*Scene modeling code data*.
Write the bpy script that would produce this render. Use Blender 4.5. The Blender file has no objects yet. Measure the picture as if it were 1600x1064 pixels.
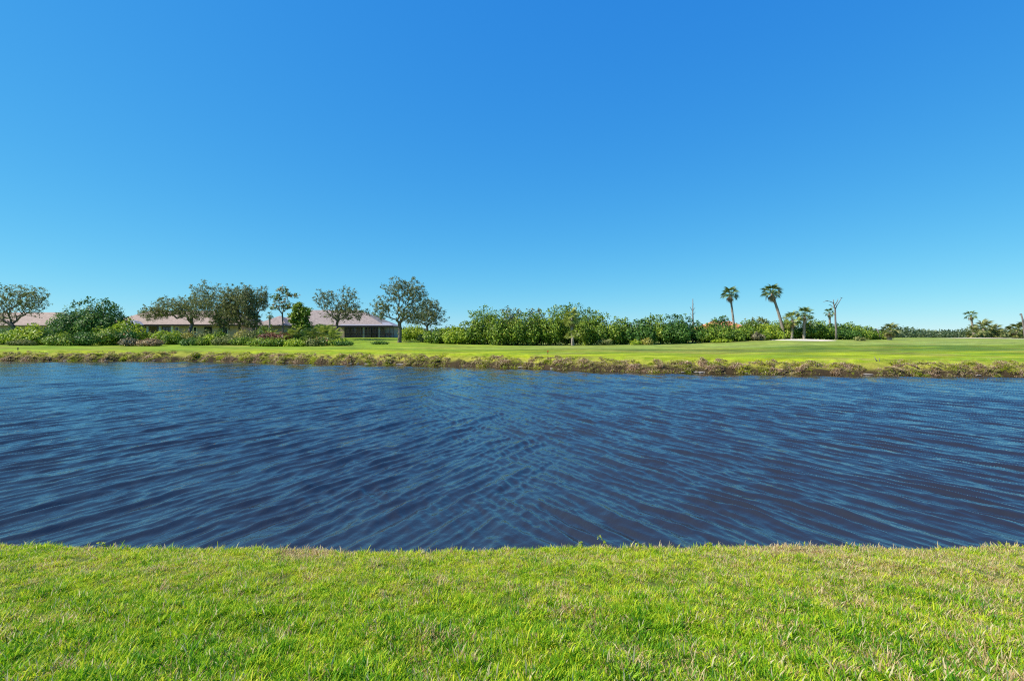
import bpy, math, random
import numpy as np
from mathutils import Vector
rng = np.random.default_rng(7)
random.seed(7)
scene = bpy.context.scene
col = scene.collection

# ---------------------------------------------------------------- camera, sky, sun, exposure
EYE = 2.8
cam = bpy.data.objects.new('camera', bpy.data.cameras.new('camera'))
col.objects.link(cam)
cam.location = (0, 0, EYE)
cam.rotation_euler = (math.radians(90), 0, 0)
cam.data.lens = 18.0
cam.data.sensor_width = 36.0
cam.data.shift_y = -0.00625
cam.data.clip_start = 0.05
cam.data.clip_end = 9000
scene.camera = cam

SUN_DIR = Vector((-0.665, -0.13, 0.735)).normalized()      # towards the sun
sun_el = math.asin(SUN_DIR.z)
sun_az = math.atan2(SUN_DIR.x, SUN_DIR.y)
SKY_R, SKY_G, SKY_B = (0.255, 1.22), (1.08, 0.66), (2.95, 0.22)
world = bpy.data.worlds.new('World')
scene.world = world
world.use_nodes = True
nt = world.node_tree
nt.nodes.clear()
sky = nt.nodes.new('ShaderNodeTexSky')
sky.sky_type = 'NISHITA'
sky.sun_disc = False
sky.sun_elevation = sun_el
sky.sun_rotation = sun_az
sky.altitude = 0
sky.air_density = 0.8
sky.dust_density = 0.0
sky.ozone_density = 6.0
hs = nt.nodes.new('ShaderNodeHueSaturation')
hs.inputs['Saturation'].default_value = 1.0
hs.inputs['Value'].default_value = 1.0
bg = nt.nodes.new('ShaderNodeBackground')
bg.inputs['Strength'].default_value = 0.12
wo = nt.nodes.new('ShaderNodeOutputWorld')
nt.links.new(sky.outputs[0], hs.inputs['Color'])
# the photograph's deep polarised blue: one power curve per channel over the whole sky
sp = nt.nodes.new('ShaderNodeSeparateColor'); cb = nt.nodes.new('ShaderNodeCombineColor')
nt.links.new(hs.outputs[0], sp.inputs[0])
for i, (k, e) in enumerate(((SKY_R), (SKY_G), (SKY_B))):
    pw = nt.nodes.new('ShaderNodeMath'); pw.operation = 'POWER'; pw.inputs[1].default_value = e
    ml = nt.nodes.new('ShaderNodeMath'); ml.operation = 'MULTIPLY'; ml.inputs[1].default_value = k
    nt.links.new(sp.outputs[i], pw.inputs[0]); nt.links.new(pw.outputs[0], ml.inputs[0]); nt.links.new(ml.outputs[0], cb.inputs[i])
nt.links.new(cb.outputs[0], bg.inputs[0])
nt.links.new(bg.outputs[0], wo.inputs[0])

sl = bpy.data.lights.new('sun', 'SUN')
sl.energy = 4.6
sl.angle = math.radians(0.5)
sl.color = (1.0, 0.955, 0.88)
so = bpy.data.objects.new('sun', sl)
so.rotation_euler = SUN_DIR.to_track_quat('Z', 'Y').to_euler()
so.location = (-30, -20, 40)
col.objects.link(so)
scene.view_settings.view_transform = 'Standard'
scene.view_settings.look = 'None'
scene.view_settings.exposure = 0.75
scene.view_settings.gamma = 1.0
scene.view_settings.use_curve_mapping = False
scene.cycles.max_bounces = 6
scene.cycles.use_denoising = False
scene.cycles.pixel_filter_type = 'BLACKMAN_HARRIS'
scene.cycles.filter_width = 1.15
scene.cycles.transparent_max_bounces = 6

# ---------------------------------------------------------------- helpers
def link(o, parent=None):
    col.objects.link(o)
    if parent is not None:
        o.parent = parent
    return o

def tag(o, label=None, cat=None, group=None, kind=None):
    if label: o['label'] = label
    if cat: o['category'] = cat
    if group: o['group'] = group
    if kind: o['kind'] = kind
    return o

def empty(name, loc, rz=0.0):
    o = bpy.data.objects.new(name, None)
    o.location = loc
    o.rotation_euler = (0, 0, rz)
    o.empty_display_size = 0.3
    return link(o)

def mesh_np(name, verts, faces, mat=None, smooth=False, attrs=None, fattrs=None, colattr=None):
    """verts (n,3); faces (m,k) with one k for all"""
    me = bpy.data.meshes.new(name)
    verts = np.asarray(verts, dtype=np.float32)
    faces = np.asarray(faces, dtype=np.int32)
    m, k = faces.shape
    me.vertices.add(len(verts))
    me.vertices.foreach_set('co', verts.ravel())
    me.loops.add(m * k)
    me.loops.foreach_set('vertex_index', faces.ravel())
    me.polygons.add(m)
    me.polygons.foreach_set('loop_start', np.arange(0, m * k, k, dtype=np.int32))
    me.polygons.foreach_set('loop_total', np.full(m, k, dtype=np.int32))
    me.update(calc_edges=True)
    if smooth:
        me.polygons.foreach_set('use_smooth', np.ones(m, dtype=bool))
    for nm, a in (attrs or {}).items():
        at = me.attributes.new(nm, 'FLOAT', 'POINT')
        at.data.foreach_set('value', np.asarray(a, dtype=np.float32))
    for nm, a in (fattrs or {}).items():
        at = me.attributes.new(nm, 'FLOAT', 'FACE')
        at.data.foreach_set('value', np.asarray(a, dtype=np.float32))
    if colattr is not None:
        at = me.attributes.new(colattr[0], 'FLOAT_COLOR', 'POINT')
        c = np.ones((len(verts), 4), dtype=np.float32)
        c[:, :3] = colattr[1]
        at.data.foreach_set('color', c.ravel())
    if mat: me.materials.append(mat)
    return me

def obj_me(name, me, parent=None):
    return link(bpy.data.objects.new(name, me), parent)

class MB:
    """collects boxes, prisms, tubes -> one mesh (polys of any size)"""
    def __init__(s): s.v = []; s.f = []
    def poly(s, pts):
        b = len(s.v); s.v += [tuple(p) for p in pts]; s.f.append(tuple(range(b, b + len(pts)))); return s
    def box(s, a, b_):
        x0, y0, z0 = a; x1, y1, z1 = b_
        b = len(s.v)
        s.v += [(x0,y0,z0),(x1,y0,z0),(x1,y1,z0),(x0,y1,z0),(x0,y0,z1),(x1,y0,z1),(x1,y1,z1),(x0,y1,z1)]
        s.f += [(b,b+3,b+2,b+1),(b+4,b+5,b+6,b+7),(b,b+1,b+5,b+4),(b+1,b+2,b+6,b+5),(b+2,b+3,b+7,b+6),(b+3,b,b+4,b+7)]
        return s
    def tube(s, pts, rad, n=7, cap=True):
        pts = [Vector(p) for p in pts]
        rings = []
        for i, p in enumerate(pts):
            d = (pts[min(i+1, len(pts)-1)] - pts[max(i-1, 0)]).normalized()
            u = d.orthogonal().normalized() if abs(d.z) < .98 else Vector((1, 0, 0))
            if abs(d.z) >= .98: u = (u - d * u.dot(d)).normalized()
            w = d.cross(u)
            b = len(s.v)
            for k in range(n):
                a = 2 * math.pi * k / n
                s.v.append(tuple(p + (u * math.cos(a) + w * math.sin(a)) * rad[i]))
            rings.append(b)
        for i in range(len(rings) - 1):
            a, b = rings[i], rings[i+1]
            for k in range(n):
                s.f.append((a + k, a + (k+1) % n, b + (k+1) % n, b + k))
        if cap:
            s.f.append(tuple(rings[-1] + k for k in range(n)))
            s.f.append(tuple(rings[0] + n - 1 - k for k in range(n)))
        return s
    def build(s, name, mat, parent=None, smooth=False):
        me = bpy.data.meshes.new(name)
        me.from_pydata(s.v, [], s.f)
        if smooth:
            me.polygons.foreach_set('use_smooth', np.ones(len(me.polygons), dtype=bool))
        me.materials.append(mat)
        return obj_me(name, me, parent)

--

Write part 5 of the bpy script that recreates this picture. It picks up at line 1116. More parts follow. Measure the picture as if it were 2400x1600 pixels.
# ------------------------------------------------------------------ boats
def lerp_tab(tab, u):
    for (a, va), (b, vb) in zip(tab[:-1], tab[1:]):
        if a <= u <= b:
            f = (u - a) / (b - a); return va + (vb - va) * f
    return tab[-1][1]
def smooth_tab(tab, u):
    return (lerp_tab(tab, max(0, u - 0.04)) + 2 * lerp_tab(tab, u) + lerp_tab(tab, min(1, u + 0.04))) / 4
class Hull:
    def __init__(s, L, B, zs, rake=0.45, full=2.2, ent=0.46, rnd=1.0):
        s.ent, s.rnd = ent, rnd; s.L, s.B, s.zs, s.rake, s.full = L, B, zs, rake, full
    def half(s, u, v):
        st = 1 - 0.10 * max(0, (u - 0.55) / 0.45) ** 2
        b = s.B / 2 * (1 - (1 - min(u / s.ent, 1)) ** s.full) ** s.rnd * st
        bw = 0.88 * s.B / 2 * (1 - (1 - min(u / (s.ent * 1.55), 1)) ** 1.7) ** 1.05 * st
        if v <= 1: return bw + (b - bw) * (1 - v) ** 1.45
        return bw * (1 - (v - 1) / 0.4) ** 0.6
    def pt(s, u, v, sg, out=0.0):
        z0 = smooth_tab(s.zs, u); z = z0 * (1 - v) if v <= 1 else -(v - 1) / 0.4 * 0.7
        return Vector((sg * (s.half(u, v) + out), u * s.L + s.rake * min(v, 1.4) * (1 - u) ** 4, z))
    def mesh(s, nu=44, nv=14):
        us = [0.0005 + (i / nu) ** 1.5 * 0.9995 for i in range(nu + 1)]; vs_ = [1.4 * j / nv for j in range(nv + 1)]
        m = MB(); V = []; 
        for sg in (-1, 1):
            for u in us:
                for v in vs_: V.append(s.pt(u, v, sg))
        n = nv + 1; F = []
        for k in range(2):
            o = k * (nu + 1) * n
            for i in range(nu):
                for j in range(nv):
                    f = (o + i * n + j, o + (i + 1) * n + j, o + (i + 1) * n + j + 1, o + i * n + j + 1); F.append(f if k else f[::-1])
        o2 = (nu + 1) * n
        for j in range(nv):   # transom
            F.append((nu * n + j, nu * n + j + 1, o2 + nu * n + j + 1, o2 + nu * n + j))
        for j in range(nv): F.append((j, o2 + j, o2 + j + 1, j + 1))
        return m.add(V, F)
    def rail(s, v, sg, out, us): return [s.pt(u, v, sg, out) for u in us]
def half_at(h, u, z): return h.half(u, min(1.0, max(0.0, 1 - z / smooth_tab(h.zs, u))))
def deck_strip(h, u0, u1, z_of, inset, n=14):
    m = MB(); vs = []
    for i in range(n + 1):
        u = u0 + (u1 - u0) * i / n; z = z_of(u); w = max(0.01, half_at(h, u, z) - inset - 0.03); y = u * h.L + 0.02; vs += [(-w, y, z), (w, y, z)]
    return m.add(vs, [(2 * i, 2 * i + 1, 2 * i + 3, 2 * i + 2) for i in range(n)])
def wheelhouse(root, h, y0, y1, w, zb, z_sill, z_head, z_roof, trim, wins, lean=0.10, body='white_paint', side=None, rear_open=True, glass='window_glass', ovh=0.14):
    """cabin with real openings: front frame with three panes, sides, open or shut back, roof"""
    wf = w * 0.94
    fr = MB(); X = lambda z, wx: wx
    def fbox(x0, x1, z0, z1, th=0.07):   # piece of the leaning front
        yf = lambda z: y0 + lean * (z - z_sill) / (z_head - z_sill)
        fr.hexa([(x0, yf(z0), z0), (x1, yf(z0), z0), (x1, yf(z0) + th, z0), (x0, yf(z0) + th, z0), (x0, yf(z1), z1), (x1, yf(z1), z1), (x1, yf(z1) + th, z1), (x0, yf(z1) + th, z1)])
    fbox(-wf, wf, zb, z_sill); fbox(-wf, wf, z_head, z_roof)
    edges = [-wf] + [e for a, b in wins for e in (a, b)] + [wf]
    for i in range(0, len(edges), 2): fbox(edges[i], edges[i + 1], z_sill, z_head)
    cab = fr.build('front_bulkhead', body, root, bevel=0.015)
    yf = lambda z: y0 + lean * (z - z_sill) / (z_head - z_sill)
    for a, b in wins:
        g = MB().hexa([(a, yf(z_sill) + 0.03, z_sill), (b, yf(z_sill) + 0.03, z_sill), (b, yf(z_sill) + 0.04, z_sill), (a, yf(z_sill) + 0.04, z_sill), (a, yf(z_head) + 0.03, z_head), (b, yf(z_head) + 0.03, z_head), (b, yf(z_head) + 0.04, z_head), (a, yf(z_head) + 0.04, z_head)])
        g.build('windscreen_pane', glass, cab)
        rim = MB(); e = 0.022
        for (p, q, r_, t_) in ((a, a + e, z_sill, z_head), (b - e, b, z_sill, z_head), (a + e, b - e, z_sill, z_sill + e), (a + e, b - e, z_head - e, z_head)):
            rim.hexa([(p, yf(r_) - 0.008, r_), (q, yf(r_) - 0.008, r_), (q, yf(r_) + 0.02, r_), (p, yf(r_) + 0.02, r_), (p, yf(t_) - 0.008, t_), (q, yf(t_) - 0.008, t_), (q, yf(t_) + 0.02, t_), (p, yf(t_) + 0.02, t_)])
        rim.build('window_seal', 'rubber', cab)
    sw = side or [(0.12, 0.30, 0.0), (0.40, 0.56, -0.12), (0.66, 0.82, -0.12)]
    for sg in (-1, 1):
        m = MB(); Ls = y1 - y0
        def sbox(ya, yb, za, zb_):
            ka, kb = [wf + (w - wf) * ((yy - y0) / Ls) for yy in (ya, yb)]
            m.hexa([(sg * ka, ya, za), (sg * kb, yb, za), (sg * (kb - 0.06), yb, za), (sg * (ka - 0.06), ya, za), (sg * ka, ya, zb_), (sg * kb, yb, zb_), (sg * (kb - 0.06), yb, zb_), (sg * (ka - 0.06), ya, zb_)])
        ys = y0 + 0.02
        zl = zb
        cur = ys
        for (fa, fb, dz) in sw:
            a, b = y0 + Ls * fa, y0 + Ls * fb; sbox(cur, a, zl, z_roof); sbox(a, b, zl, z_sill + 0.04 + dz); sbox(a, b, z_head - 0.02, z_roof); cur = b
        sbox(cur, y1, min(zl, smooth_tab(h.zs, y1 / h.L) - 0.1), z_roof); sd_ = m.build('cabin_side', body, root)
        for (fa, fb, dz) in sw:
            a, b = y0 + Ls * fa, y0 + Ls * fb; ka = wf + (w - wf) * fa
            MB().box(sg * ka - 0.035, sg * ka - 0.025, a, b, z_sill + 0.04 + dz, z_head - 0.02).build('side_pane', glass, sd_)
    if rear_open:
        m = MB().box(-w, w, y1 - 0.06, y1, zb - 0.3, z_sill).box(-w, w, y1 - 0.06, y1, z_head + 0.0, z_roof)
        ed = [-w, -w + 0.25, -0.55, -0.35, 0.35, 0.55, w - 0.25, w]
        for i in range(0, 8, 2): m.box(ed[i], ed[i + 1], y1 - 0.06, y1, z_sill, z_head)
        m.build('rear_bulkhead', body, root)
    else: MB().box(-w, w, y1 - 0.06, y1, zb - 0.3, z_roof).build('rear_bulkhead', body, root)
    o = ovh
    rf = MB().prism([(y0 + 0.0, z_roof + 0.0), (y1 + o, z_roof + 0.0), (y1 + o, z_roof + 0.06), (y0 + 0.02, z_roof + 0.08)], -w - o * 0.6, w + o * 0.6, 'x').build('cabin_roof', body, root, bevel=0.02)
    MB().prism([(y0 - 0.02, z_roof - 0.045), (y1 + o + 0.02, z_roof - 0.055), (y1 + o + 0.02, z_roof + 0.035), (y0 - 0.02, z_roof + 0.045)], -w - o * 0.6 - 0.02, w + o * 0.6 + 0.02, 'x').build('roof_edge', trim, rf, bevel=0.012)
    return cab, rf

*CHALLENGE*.
Go back to the lines above and output, exactly as they stand, the ones from the line containing "Write the bpy" to the line containing "scene.camera = cam". Leave all pictures behind.

*WRITTEN SOLUTION*.
Write the bpy script that would produce this render. Use Blender 4.5. The Blender file has no objects yet. Measure the picture as if it were 1600x1064 pixels.
import bpy, math, random
import numpy as np
from mathutils import Vector
rng = np.random.default_rng(7)
random.seed(7)
scene = bpy.context.scene
col = scene.collection

# ---------------------------------------------------------------- camera, sky, sun, exposure
EYE = 2.8
cam = bpy.data.objects.new('camera', bpy.data.cameras.new('camera'))
col.objects.link(cam)
cam.location = (0, 0, EYE)
cam.rotation_euler = (math.radians(90), 0, 0)
cam.data.lens = 18.0
cam.data.sensor_width = 36.0
cam.data.shift_y = -0.00625
cam.data.clip_start = 0.05
cam.data.clip_end = 9000
scene.camera = cam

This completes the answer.